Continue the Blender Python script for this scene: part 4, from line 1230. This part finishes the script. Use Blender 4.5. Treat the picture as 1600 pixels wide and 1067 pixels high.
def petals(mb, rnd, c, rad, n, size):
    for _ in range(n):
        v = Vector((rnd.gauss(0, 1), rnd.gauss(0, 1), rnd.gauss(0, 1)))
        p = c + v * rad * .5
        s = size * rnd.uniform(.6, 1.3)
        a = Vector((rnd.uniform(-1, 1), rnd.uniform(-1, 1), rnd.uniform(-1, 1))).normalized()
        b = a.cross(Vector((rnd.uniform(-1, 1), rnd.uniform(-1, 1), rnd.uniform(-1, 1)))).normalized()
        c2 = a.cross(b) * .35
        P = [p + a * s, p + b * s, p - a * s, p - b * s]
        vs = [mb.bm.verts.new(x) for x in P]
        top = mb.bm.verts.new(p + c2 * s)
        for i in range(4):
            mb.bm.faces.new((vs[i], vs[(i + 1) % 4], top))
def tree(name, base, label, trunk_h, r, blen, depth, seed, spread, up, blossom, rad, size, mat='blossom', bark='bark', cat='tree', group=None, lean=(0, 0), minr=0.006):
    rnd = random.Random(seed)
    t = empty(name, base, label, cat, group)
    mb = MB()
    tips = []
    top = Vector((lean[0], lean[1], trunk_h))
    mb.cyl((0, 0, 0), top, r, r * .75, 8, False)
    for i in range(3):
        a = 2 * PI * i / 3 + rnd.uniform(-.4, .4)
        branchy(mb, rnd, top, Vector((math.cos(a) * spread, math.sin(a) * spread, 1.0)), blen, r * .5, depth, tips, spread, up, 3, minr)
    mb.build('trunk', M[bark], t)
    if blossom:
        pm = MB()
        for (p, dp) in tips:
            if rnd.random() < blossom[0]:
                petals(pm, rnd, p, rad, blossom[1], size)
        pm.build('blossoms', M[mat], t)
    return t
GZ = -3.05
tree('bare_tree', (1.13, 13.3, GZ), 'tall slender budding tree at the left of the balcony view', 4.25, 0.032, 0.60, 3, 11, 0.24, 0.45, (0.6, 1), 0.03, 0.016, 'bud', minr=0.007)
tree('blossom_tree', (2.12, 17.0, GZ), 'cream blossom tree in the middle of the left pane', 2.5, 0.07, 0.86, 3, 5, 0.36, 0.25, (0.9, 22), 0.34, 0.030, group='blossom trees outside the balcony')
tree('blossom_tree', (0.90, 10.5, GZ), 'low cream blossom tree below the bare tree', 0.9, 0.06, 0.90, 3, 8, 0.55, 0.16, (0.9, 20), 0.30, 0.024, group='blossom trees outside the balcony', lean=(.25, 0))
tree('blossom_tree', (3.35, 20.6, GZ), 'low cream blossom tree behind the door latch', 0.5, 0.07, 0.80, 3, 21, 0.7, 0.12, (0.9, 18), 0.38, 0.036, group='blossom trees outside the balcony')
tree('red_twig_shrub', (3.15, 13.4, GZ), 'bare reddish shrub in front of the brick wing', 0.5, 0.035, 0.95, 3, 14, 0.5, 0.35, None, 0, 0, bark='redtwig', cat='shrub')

***

# Set task
Repeat the listing exactly, from its first line to its last.

# Output for this task
Continue the Blender Python script for this scene: part 4, from line 1230. This part finishes the script. Use Blender 4.5. Treat the picture as 1600 pixels wide and 1067 pixels high.
def petals(mb, rnd, c, rad, n, size):
    for _ in range(n):
        v = Vector((rnd.gauss(0, 1), rnd.gauss(0, 1), rnd.gauss(0, 1)))
        p = c + v * rad * .5
        s = size * rnd.uniform(.6, 1.3)
        a = Vector((rnd.uniform(-1, 1), rnd.uniform(-1, 1), rnd.uniform(-1, 1))).normalized()
        b = a.cross(Vector((rnd.uniform(-1, 1), rnd.uniform(-1, 1), rnd.uniform(-1, 1)))).normalized()
        c2 = a.cross(b) * .35
        P = [p + a * s, p + b * s, p - a * s, p - b * s]
        vs = [mb.bm.verts.new(x) for x in P]
        top = mb.bm.verts.new(p + c2 * s)
        for i in range(4):
            mb.bm.faces.new((vs[i], vs[(i + 1) % 4], top))
def tree(name, base, label, trunk_h, r, blen, depth, seed, spread, up, blossom, rad, size, mat='blossom', bark='bark', cat='tree', group=None, lean=(0, 0), minr=0.006):
    rnd = random.Random(seed)
    t = empty(name, base, label, cat, group)
    mb = MB()
    tips = []
    top = Vector((lean[0], lean[1], trunk_h))
    mb.cyl((0, 0, 0), top, r, r * .75, 8, False)
    for i in range(3):
        a = 2 * PI * i / 3 + rnd.uniform(-.4, .4)
        branchy(mb, rnd, top, Vector((math.cos(a) * spread, math.sin(a) * spread, 1.0)), blen, r * .5, depth, tips, spread, up, 3, minr)
    mb.build('trunk', M[bark], t)
    if blossom:
        pm = MB()
        for (p, dp) in tips:
            if rnd.random() < blossom[0]:
                petals(pm, rnd, p, rad, blossom[1], size)
        pm.build('blossoms', M[mat], t)
    return t
GZ = -3.05
tree('bare_tree', (1.13, 13.3, GZ), 'tall slender budding tree at the left of the balcony view', 4.25, 0.032, 0.60, 3, 11, 0.24, 0.45, (0.6, 1), 0.03, 0.016, 'bud', minr=0.007)
tree('blossom_tree', (2.12, 17.0, GZ), 'cream blossom tree in the middle of the left pane', 2.5, 0.07, 0.86, 3, 5, 0.36, 0.25, (0.9, 22), 0.34, 0.030, group='blossom trees outside the balcony')
tree('blossom_tree', (0.90, 10.5, GZ), 'low cream blossom tree below the bare tree', 0.9, 0.06, 0.90, 3, 8, 0.55, 0.16, (0.9, 20), 0.30, 0.024, group='blossom trees outside the balcony', lean=(.25, 0))
tree('blossom_tree', (3.35, 20.6, GZ), 'low cream blossom tree behind the door latch', 0.5, 0.07, 0.80, 3, 21, 0.7, 0.12, (0.9, 18), 0.38, 0.036, group='blossom trees outside the balcony')
tree('red_twig_shrub', (3.15, 13.4, GZ), 'bare reddish shrub in front of the brick wing', 0.5, 0.035, 0.95, 3, 14, 0.5, 0.35, None, 0, 0, bark='redtwig', cat='shrub')